2011年5月11日星期三

Russian President Reaches Out to Nation’s World War II Allies

MOSCOW — President Dmitri A. Medvedev said Monday, at an annual celebration of the defeat of Nazi Germany, that a rising generation of young Russians were “working to reinforce bonds of friendship, cooperation and fraternity” with the countries that fought alongside Russia.


He made the remarks in commemoration of Victory Day, which has become Russia’s major patriotic holiday. Although he did not say which countries he meant, the list of allies includes the United States, Britain, France and Poland.


May 9 arouses reverence in Russia. But it stirs up raw emotions in some former Soviet republics, whose leaders have strained to break free of Russian influence and are not eager to express their gratitude to the Soviet Army.


This dynamic appeared to have set off a brawl in western Ukraine, where Ukrainian nationalists scuffled with a group that had gathered in honor of Victory Day, complete with hammer-and-sickle flags.


In the former Soviet republic of Georgia, officials were angered by a congratulatory message Mr. Medvedev sent over the weekend. It did not address the country’s president, as is customary, but “the citizens of Georgia” — a snub to Mikheil Saakashvili, who is loathed by the Kremlin.

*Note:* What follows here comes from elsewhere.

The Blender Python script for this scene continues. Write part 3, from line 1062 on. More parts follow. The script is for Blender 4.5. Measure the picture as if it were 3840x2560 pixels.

At a wreath-laying ceremony on Sunday, Foreign Minister Grigol Vashadze told reporters that Georgians did not accept Mr. Medvedev’s congratulations. “Probably you have noticed that there are no representatives of the Russian Federation here today — this is no accident,” he said.


“Unfortunately, the grandchildren of the people who fought against fascism from 1941 to 1945 used their methods to kick out 400,000 Georgian citizens from their land,” he added, referring to Russia’s military support of separatists in Abkhazia and South Ossetia.


In Moscow, Mr. Medvedev’s language was magnanimous.


Though much of the celebration hews closely to a script, Russia’s leaders have often folded a geopolitical message into the May 9 event, which culminates in the hauling of intercontinental ballistic missiles before jubilant crowds lining Moscow’s central artery.


It was on this holiday four years ago that Prime Minister Vladimir V. Putin, then the president, seemed to obliquely compare United States policy to the ideology of the Third Reich, saying contemporary threats showed “the same contempt for human life and the same claims of exceptionality and diktat in the world.” By last year, the United States-Russia relationship had changed enough that Mr. Medvedev invited a small contingent of active-duty American troops to march in the Victory Day parade in recognition of the Allied role.


On Monday, Mr. Medvedev said Russia wanted “an indivisible security system,” presumably referring to Moscow’s proposal for a new European security body that would calm Russian anxieties about NATO. He revived the theme of outreach to Russia’s World War II allies, bucking a long-held Soviet view that the West entered the war only when it was clear which side would win.


“Victory Day was and is our common celebration,” he said.


This year’s parade featured 20,000 troops marching with mathematical precision over the cobblestones of Red Square. When Mr. Medvedev shouted “Hooray,” they responded in unison with a deep roar that sounded less like human voices than an ocean crashing onto the shore.


They passed hundreds of fragile-looking old men, chests heavy with medals commemorating their Red Army service. Yuri M. Gnatyuk, 86, lingered on the square for a while after the camera crews and dignitaries had scattered.


“These are deeds that will live on for centuries,” he said. “Our people endured. They carried all of humanity on their shoulders.”